Scissortail Creative Writing Festival, Friday Evening, April 5


The evening reading & recognition of Undergraduate Writers was held in Estep auditorium. Alan Berecka had served as judge of the multi-genre contest. In response to what he had read he read his own funny poem titled “Hard Drive” about an old college notebook he found that was full of, as he put it, “whiney poetry.”

Rilla Askew, who is a welcome perennial read here, read what she described as a piece of “creative non-fiction,” titled “Dear Tulsa.” It was a tale set in the early 1970s, a memoir of going to music clubs with her sister, then hitchhiking at Thanksgiving time to Shawnee with a friend, a trip that turns brutal, the driver, who pulls a gun, rapes her, drives around back to Tulsa, then she manages to escape. A chilling story, all too-contemporary, made more direct by Rilla's crisp writing.


The other piece tonight was a stunning collaboration between poet Alan Berecka & cellist Susan Sturman, who had approached Alan about writing poetry to accompany three short studies for solo cello, “The Fall of the Leaf,” by British composer Imogen Holst (1907 - 1984) (yes, the daughter of Gustav Holst). The music was not something I was not familiar with, but was quickly drawn into, while Alan’s poems were so much of what I love about his work — intelligently conversational, yet spiritual, with a pinch of humor. Alan’s poems were published in a crisp letterpress edition, The Fall of the Leaf Suite, by poet Clarence Wolfshohl (El Grito del Lobo Press, 2017), which I am grateful to have now because of the Scissortail book sales.
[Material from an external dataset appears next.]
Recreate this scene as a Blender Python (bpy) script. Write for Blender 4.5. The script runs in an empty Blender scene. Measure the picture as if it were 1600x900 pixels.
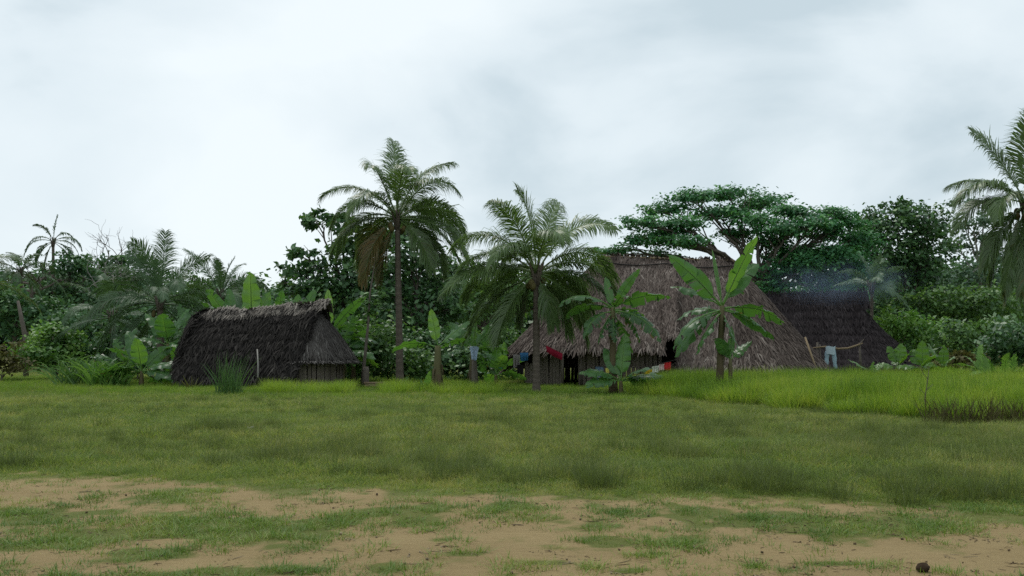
import bpy, math
import numpy as np
from mathutils import Vector

RNG = np.random.default_rng(7)
SC = bpy.context.scene
COL = SC.collection
R = math.radians

# ------------------------------------------------------------------ camera
F = 1555.0                       # focal length in photo pixels (1600 wide)
CAM_Z = 1.6
PITCH = math.atan(100 / F)
cam = bpy.data.cameras.new('camera')
cam.sensor_width = 36
cam.lens = 36 * F / 1600
cam.clip_end = 3000
camo = bpy.data.objects.new('camera', cam)
COL.objects.link(camo)
camo.location = (0, 0, CAM_Z)
camo.rotation_euler = (math.pi / 2 + PITCH, 0, 0)
SC.camera = camo

# ------------------------------------------------------------------ light
SUN_EL, SUN_AZ = R(62), R(-28)   # azimuth from +Y towards +X, high and beyond the huts
sd = bpy.data.lights.new('sun', 'SUN')
sd.energy = 1.5
sd.angle = R(25)
sd.color = (1.0, 0.96, 0.9)
so = bpy.data.objects.new('sun', sd)
COL.objects.link(so)
sdir = Vector((math.sin(SUN_AZ) * math.cos(SUN_EL), math.cos(SUN_AZ) * math.cos(SUN_EL), math.sin(SUN_EL)))
so.rotation_euler = sdir.to_track_quat('Z', 'Y').to_euler()

w = bpy.data.worlds.new('World')
SC.world = w
w.use_nodes = True
nt = w.node_tree
nt.nodes.clear()
def wn(t, **k):
    n = nt.nodes.new(t)
    for a, b in k.items(): setattr(n, a, b)
    return n
wout = wn('ShaderNodeOutputWorld'); bg = wn('ShaderNodeBackground'); bg.inputs[1].default_value = 0.1
sky = wn('ShaderNodeTexSky', sky_type='NISHITA', sun_disc=False)
sky.sun_elevation = SUN_EL; sky.sun_rotation = SUN_AZ
tc = wn('ShaderNodeTexCoord'); mp = wn('ShaderNodeMapping')
mp.inputs['Scale'].default_value = (1, 1, 1.9); mp.inputs['Location'].default_value = (7.2, 1.74, 2.79)
n1 = wn('ShaderNodeTexNoise'); n1.inputs['Scale'].default_value = 3.4; n1.inputs['Detail'].default_value = 8; n1.inputs['Roughness'].default_value = 0.48; n1.inputs['Distortion'].default_value = 0.25
n2 = wn('ShaderNodeTexNoise'); n2.inputs['Scale'].default_value = 1.2; n2.inputs['Detail'].default_value = 2
mad = wn('ShaderNodeMath', operation='ADD'); mad2 = wn('ShaderNodeMath', operation='MULTIPLY'); mad2.inputs[1].default_value = 0.5
cr = wn('ShaderNodeValToRGB')
cr.color_ramp.elements[0].position = 0.42; cr.color_ramp.elements[0].color = (5.0, 5.95, 6.45, 1)
cr.color_ramp.elements[1].position = 0.6; cr.color_ramp.elements[1].color = (7.7, 8.35, 8.6, 1)
e = cr.color_ramp.elements.new(0.49); e.color = (6.6, 7.4, 7.8, 1)
mx = wn('ShaderNodeMix', data_type='RGBA'); mx.inputs[0].default_value = 0.95
L = nt.links.new
L(tc.outputs['Generated'], mp.inputs[0]); L(mp.outputs[0], n1.inputs[0]); L(mp.outputs[0], n2.inputs[0])
L(n1.outputs[0], mad.inputs[0]); L(n2.outputs[0], mad.inputs[1]); L(mad.outputs[0], mad2.inputs[0]); L(mad2.outputs[0], cr.inputs[0])
L(sky.outputs[0], mx.inputs[6]); L(cr.outputs[0], mx.inputs[7]); L(mx.outputs[2], bg.inputs[0]); L(bg.outputs[0], wout.inputs[0])

vs = SC.view_settings
vs.view_transform = 'Standard'; vs.look = 'None'; vs.exposure = 0.25; vs.gamma = 1.0; vs.use_curve_mapping = False
SC.cycles.use_denoising = False
SC.cycles.max_bounces = 6; SC.cycles.diffuse_bounces = 3; SC.cycles.glossy_bounces = 2
SC.cycles.transmission_bounces = 4; SC.cycles.transparent_max_bounces = 8; SC.cycles.volume_bounces = 1

# ------------------------------------------------------------------ helpers
_fw = np.array((0, math.cos(PITCH), math.sin(PITCH))); _up = np.array((0, -math.sin(PITCH), math.cos(PITCH)))
def P(px, py, Y):
    """world point seen at photo pixel (px, py) at depth Y along +Y"""
    d = _fw + np.array((1., 0, 0)) * ((px - 800) / F) + _up * ((450 - py) / F)
    t = Y / d[1]
    return np.array((0, 0, CAM_Z)) + d * t
def PX(px, Y): return P(px, 550, Y)[0]
def PZ(py, Y): return P(800, py, Y)[2]
def GD(py): return CAM_Z * F / (py - 550.0)          # distance of flat ground at a pixel row

def nrm(v):
    v = np.asarray(v, float)
    return v / (np.linalg.norm(v, axis=-1, keepdims=True) + 1e-9)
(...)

From there we gathered at The Grandview on Ada’s Main St., a spacious, open community center, with jazz music, beer, wine, snacks, a student open mic & more conversation with poets. I was pleased to have some time to talk with Susan Sturman about Imogen Holst & the classical music biz in general. Returning to my hotel room I realized I was so over-whelmed by these 2 days of incredible poetry, prose, even music, that I couldn’t bring myself to read, even from the stack of books I’d purchased, not even my own poems.

There was one more morning of Scissortail left.